* BEGIN *

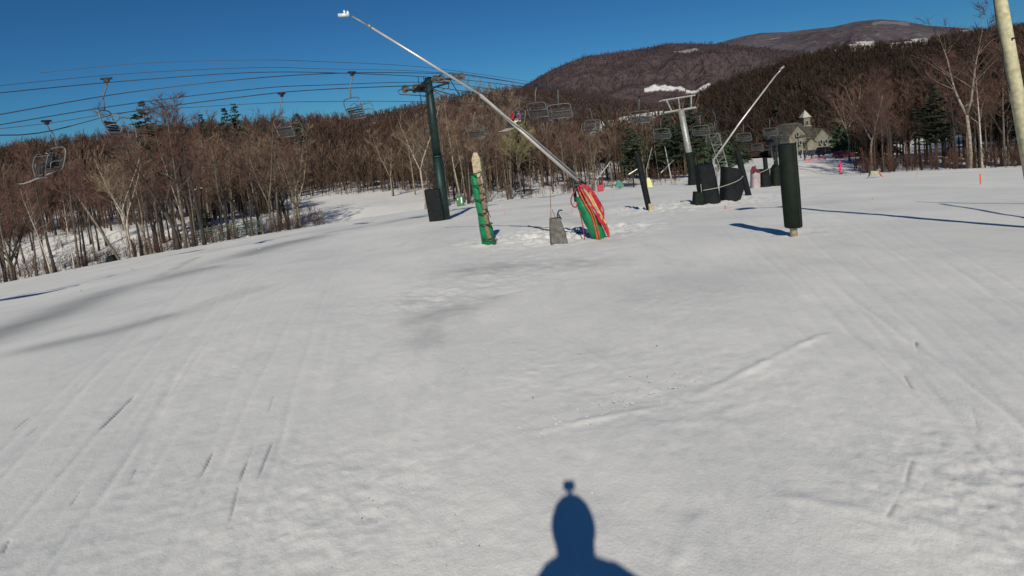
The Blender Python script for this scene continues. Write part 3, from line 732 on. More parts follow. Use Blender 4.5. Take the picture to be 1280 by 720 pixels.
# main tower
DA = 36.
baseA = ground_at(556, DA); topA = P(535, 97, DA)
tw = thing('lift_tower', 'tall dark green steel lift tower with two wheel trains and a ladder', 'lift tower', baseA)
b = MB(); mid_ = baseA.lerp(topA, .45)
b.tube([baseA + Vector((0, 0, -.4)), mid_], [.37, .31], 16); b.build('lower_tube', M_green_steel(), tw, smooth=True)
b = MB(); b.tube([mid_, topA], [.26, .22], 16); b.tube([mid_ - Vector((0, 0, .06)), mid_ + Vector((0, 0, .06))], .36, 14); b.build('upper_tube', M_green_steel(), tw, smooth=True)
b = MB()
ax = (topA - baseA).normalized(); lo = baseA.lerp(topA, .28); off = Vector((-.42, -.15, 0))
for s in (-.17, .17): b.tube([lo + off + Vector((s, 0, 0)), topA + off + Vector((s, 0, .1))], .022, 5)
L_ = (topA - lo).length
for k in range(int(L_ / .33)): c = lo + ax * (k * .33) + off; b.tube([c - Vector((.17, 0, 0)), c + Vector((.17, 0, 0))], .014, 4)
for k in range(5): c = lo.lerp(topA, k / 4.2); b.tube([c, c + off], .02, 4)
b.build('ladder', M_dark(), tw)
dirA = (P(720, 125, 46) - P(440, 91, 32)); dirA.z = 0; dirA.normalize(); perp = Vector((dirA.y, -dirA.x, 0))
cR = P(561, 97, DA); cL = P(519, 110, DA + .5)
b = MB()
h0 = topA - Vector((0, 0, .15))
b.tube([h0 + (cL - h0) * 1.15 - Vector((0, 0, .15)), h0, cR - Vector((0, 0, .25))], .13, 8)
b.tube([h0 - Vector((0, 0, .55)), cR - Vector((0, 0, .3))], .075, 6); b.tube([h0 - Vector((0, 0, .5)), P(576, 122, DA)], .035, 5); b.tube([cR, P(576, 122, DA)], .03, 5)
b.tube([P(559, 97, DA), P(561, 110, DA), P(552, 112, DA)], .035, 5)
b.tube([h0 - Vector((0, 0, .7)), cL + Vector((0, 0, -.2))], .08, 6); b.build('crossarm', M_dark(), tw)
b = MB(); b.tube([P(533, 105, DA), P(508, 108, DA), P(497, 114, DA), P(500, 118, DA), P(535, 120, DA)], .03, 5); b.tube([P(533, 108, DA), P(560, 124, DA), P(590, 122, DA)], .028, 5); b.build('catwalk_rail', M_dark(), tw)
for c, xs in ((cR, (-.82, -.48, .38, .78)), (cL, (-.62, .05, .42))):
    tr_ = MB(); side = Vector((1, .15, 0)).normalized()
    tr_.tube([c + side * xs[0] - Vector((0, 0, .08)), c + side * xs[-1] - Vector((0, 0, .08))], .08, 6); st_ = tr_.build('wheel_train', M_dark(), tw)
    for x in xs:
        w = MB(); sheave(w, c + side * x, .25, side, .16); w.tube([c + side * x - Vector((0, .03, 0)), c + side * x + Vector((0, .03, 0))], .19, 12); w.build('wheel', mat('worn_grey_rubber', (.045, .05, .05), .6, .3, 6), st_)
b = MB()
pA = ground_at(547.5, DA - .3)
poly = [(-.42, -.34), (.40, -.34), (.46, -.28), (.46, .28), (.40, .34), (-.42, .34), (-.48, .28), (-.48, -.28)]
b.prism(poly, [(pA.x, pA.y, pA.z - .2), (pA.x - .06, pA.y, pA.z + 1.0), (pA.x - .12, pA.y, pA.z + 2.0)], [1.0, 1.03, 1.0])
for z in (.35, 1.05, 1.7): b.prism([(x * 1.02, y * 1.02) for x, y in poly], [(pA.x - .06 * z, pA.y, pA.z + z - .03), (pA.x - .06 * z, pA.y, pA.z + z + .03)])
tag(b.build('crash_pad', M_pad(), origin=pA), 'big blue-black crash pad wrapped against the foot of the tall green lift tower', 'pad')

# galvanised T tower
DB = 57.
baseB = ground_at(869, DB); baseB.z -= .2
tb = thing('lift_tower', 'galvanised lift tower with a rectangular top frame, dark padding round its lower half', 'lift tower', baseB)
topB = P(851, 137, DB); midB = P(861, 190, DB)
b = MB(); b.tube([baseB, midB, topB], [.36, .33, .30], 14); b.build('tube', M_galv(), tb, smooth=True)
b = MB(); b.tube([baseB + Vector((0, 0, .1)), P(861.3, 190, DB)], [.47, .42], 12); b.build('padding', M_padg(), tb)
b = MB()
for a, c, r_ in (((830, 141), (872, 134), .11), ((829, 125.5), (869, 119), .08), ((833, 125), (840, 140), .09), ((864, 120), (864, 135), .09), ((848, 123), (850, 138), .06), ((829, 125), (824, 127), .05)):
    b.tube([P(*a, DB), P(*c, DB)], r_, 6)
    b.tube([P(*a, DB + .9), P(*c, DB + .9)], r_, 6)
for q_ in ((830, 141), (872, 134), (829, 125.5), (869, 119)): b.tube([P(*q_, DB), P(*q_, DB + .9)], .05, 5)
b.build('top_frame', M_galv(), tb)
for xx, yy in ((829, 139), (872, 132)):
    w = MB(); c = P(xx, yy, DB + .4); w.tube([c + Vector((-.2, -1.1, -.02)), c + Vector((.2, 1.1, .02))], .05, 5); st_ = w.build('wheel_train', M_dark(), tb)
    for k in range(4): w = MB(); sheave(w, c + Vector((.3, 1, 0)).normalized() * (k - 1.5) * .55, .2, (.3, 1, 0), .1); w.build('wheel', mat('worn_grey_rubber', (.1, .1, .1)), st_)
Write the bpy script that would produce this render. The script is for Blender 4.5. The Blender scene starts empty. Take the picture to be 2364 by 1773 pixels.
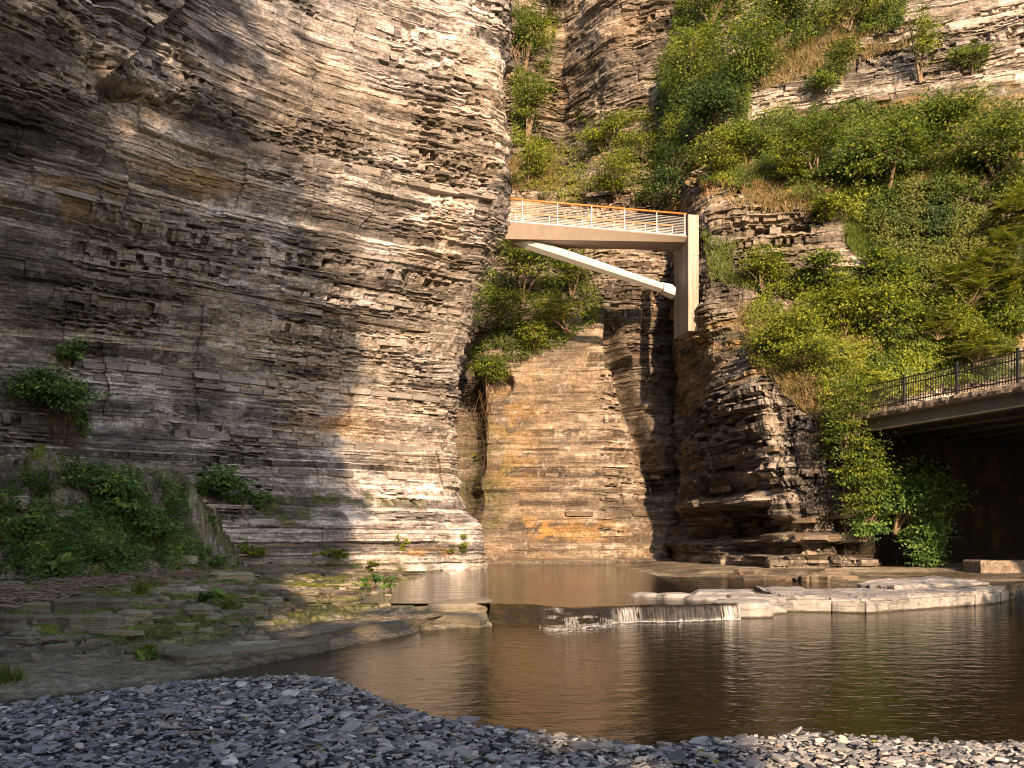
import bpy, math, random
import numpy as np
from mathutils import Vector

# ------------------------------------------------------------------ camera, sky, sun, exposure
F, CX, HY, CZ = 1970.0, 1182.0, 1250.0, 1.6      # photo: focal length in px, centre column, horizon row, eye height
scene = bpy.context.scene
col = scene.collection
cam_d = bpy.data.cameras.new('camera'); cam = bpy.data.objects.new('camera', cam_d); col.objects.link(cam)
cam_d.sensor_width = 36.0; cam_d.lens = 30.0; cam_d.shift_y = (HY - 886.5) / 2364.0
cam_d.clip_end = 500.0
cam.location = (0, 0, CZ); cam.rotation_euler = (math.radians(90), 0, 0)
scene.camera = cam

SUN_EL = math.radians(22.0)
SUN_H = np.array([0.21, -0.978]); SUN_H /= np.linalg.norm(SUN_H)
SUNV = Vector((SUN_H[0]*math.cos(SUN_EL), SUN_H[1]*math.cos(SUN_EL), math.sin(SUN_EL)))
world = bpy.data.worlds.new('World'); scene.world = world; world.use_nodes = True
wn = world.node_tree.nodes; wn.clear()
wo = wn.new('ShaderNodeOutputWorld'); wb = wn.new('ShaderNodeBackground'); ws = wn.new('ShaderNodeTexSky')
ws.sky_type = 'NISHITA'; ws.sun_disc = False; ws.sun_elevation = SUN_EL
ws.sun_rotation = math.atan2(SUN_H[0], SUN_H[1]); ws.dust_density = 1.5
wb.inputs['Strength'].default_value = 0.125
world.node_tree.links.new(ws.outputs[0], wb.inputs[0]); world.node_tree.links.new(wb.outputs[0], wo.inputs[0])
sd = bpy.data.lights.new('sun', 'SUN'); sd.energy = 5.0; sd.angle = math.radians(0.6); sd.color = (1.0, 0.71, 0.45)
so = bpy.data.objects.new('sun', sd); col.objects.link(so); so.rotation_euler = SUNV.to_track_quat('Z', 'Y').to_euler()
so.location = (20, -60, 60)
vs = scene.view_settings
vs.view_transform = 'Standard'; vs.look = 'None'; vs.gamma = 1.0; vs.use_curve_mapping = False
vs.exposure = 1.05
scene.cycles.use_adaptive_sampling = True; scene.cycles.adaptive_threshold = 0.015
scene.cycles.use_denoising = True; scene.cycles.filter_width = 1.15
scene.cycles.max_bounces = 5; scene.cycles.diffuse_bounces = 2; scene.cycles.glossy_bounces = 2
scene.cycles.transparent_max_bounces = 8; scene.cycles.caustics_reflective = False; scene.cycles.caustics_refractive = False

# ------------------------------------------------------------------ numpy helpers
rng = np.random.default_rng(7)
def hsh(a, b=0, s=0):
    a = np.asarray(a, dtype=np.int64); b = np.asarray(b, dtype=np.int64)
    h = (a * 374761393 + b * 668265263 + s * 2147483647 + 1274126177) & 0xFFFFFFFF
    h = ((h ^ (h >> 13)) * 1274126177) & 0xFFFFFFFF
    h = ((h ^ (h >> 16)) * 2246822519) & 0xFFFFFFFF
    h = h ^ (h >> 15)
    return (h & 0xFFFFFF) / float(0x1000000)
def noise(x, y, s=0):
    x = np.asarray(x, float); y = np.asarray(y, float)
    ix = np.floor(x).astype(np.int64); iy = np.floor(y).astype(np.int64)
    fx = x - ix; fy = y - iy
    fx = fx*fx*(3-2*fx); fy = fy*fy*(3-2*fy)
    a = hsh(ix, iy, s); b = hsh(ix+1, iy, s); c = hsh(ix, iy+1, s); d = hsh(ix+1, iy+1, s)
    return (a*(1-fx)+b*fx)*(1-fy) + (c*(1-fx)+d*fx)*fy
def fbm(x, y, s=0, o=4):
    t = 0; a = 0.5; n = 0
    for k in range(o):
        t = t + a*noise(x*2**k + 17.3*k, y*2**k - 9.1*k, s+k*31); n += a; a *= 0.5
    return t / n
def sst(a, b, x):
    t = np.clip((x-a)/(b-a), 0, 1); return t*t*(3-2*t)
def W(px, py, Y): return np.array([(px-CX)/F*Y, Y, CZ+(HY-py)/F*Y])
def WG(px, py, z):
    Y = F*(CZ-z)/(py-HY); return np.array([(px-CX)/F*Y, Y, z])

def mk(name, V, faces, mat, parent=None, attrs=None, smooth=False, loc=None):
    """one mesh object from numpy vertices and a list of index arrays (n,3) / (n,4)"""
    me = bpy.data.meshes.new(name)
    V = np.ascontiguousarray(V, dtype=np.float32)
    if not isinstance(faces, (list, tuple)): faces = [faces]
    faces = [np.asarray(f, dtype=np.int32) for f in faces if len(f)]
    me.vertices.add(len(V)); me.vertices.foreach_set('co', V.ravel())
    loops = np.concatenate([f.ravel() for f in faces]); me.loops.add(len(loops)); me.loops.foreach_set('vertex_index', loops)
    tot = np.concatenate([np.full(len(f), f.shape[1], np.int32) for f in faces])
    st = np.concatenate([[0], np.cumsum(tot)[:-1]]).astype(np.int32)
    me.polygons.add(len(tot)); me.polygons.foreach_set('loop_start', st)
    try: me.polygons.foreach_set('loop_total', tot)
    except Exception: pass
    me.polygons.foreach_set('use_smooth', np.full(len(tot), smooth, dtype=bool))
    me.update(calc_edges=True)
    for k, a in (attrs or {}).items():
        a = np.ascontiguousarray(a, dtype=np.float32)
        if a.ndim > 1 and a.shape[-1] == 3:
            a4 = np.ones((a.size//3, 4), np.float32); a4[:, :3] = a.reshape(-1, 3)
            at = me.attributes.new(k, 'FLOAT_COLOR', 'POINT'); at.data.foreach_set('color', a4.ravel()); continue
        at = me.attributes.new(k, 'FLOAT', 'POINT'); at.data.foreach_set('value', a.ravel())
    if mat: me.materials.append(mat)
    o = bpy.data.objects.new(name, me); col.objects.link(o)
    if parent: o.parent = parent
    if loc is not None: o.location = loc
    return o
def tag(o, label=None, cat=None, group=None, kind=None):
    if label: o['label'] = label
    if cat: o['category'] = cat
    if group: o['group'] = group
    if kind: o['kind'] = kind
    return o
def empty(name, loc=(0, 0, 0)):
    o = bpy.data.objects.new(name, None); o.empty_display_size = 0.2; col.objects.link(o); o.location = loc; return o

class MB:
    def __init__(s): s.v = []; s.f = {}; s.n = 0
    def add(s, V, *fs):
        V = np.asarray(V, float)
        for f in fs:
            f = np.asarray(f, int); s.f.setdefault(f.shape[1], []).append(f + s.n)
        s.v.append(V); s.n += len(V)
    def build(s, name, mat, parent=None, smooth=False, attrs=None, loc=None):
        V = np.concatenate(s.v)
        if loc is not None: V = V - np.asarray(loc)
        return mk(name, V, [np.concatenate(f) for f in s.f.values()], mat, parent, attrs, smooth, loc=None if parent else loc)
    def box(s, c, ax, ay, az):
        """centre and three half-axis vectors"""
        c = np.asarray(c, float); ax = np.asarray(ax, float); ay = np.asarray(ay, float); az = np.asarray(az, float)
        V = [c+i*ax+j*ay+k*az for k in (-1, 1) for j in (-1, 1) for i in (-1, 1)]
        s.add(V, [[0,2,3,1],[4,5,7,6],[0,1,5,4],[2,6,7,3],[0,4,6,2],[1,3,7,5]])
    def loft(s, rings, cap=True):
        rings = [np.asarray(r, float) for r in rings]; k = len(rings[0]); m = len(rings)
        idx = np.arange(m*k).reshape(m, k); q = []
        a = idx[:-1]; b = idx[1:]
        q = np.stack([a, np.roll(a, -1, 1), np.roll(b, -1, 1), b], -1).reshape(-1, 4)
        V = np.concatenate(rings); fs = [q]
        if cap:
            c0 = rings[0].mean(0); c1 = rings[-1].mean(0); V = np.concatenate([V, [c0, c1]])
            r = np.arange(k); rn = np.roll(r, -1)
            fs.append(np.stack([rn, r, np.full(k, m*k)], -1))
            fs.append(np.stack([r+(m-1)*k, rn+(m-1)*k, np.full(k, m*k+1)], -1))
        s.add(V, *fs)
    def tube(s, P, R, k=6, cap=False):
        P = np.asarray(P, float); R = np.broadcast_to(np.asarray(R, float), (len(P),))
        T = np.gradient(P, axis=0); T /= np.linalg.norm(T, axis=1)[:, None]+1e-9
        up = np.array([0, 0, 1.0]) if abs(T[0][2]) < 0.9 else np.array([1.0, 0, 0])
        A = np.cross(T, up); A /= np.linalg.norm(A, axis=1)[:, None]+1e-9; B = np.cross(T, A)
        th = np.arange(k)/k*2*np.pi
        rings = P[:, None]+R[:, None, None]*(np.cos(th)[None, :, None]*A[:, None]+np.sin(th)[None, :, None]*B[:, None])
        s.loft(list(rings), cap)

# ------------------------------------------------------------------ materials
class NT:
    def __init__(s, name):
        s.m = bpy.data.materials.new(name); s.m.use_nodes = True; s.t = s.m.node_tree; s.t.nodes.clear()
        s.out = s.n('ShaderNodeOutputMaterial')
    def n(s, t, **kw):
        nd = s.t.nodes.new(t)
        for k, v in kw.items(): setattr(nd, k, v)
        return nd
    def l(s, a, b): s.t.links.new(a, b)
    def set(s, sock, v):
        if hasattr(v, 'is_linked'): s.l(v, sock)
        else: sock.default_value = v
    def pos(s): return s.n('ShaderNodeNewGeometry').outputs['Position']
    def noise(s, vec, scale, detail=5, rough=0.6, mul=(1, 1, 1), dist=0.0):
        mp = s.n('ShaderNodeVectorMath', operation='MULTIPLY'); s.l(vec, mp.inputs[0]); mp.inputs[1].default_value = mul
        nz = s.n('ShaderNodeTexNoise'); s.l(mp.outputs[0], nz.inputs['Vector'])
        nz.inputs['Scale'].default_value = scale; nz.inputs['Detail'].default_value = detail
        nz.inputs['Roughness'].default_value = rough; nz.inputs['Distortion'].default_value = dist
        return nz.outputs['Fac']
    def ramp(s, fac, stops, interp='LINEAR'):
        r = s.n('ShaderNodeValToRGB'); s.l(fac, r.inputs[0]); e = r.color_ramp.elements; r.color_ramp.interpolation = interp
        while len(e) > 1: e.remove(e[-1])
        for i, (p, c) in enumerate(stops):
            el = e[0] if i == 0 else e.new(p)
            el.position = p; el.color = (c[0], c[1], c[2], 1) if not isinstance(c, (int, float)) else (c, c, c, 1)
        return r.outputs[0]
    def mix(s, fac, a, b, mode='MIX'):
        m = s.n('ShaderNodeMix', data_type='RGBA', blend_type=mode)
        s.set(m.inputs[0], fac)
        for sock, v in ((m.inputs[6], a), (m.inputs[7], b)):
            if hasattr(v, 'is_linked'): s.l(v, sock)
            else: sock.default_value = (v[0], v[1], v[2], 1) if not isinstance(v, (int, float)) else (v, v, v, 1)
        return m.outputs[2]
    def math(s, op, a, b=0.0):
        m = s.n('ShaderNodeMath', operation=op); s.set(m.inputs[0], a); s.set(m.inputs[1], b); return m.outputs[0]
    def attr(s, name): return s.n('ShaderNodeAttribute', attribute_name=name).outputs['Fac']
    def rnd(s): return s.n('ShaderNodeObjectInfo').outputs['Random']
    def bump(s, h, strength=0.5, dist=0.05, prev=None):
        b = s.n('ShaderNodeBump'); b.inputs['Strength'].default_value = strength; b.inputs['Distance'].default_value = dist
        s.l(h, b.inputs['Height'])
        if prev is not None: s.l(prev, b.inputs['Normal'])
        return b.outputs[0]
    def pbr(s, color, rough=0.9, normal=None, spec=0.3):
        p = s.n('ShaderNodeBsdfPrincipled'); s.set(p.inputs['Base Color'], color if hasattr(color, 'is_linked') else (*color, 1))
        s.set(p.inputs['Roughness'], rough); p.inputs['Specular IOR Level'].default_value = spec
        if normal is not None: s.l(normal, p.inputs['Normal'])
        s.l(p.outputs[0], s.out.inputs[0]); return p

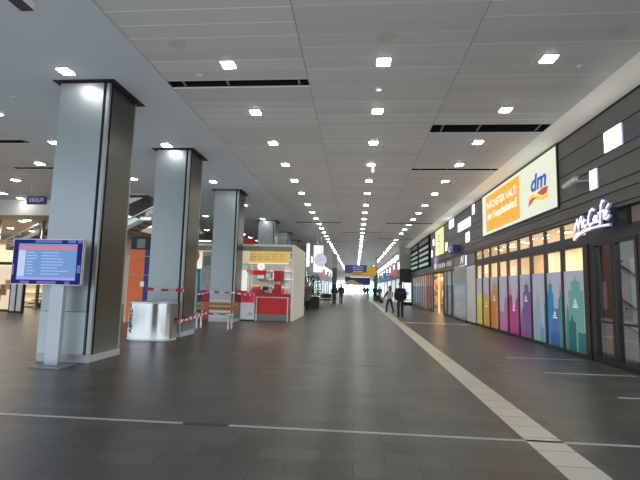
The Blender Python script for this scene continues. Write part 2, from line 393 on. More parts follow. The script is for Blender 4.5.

* END *

EXERCISE REQUIREMENTS: Quote word for word only the lines above from the one containing "Write the bpy" through the one containing "scene.camera = cam". Pictures stay out of your copy.

FULL ANSWER:
Write the bpy script that would produce this render. The script is for Blender 4.5. The Blender scene starts empty. Take the picture to be 2364 by 1773 pixels.
import bpy, math, random
import numpy as np
from mathutils import Vector

# ------------------------------------------------------------------ camera, sky, sun, exposure
F, CX, HY, CZ = 1970.0, 1182.0, 1250.0, 1.6      # photo: focal length in px, centre column, horizon row, eye height
scene = bpy.context.scene
col = scene.collection
cam_d = bpy.data.cameras.new('camera'); cam = bpy.data.objects.new('camera', cam_d); col.objects.link(cam)
cam_d.sensor_width = 36.0; cam_d.lens = 30.0; cam_d.shift_y = (HY - 886.5) / 2364.0
cam_d.clip_end = 500.0
cam.location = (0, 0, CZ); cam.rotation_euler = (math.radians(90), 0, 0)
scene.camera = cam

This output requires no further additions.